Initial test results: Casting at 725 VS 925 degrees. How bad is casting hot????

So this topic has been bothering be for some time.  I've often heard concerns of what happens to WW and other bullet alloy when casting with a hot pot.  So it was time to run a test.  I also wanted to figure out how to soften WW to meet my needs in my 357 magnums.

Added for clarification:  There is a popular idea that casting with a hot pot cooks out the tin and antimony from the WW alloy.  If that happened the alloy would be softer.  Their follow on argument is that a hot pot oxidizes out the tin and antimony, some cliam within minutes. Again, if either point is true, the alloy will become softer. 

Added:  How to harden and soften cast bullets using heat is an upcoming topic.  However a few other projects are first.  A much closer look at H110 in the 357 Magnum is not-to-far-off.

I figured I'd cast test bullets at intervals (see below) and measure the BHN after 1 day, 7 days and 14 days.  After 1 day I'm shocked enough to post the first results.

The test scenario is straightforward:

The 725 degree test and then the 925 degree test are identical:
  1. Clean out the pot
  2. Put in 3 lbs of WW
  3. Bring the lead to 725 or 925
  4. Cast 4 bullets - minute 0 of the test
  5. Cast 4 bullets - at the 30 minute mark
  6. Cast 4 bullets - at the 60 minute mark
  7. Cast 4 bullets - at the 120 minute mark

725 BHN results after 1 day:
    0 min = 10.4
  30 min = 10.4
  60 min = 10.4
120 min = 10.4

925 BHN results after 1 day:
    0 min = 10.4
  30 min = 10.4
  60 min = 10.4
120 min = 10.4

There is no negative impact on BHN from casting with a hot pot. 

My goal of wanting to cook WW down to a softer BHN isn't going to work out.  I'll wait a week and see if results change at all.  But I didn't expect them to be 10.4 this quickly and don't foresee them getting much harder, if at all.

The next time someone tells you the horrors of casting with a hot pot and the major impact of oxidizing tin etc... and having a major negative impact on the bullets, you don't have to take their word for it.  You don't have to take my work for it either. The test is easy, try it yourself and see what your results are.

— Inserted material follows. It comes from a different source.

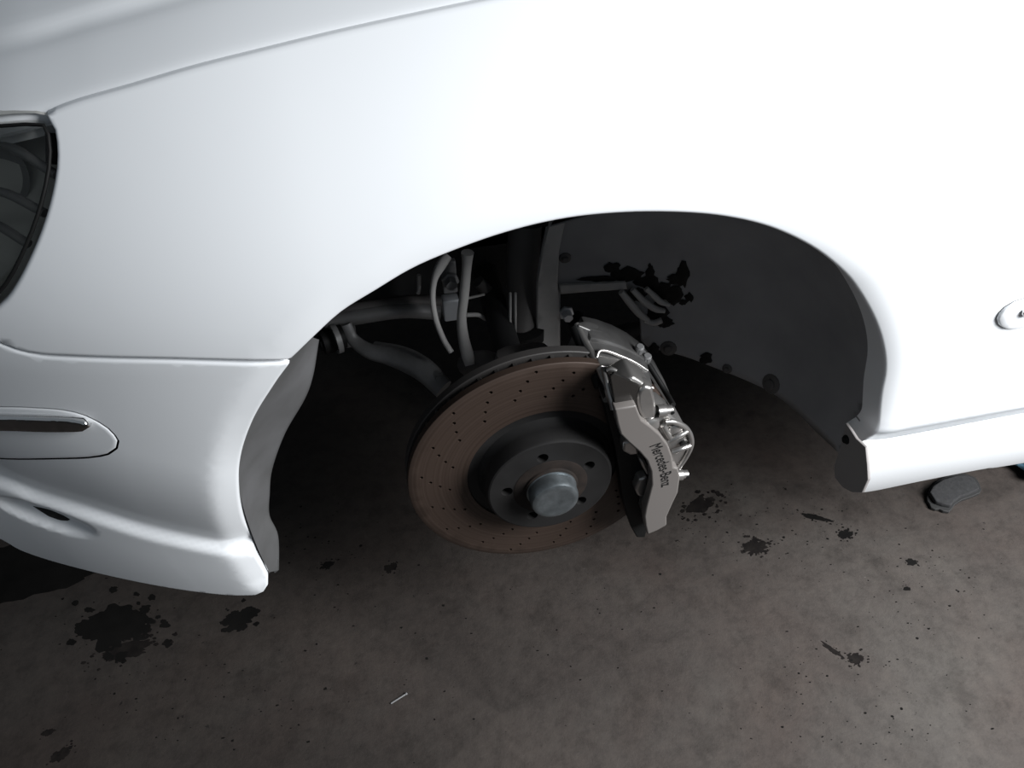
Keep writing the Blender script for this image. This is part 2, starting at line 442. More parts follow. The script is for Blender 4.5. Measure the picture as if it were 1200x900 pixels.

I plan to continue casting hot as I find it to work well.  Now that I know for a fact there's no negative impact on the alloy, there's no reason to be concerned at all.

Update:  Here is a snippet from the  Lyman Cast Bullet Handbook, third edition, page 43.  The tin and antimony doesn't cook out of the lead.  It's apparently difficult to remove enough tin / antimony to matter. Cooking 2 hours at 925 oxidized out some tin possibly, but it still measured 10.4 BHN, it made ZERO difference.